Talvez seu Ensino Médio e Graduação tenham sido parecidos com os meus, e tentaram te convencer de que você é aquilo que pensa ou raciocina, por causa da famosa máxima do filósofo Descartes[3]: “Penso, logo existo!”. Talvez os Shoppings e a sociedade de consumo o convenceram que você é aquilo que seu dinheiro pode comprar. Mas, não se engane, a Bíblia e a prática dizem o contrário: “Você é aquilo que ama!”/ Você é aquilo que deseja!

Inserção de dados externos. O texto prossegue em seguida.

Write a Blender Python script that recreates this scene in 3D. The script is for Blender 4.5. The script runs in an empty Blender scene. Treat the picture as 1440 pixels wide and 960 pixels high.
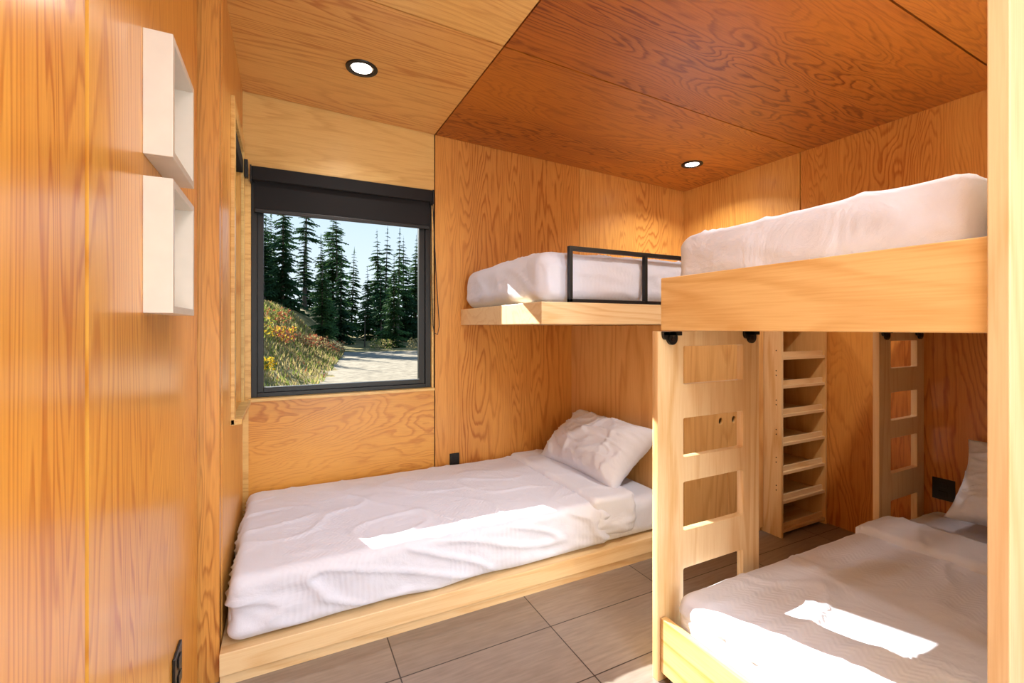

Por maior esforço que os racionalistas fizeram para nos convencer de que somos racionais, cérebros em um corpo; a experiência e o indivíduo provam o contrário. Somos seres que adoram, que veneram; seja uma ideologia de sociedade, seja ao mercado financeiro, seja ao Deus único, seja à natureza, enfim; nosso coração sempre estará comprometido com algum deus. Pois fomos criados para o fascínio, fomos criados para amar!

 

Fizeste-nos, Senhor, para ti, e o nosso coração anda inquieto enquanto não descansar em ti. (Agostinho de Hipona)

 

 



[1] Escritor do livro: Você é aquilo que ama.

[2] Movimento Metodista, liderado pelos irmãos Wesley’s, John e Charles. Foi um período de avivamento experimentado pela Inglaterra no século XVIII.

[3] René Descartes foi um filósofo, físico e matemático francês. Durante a Idade Moderna, também era conhecido por seu nome latino Renatus Cartesius.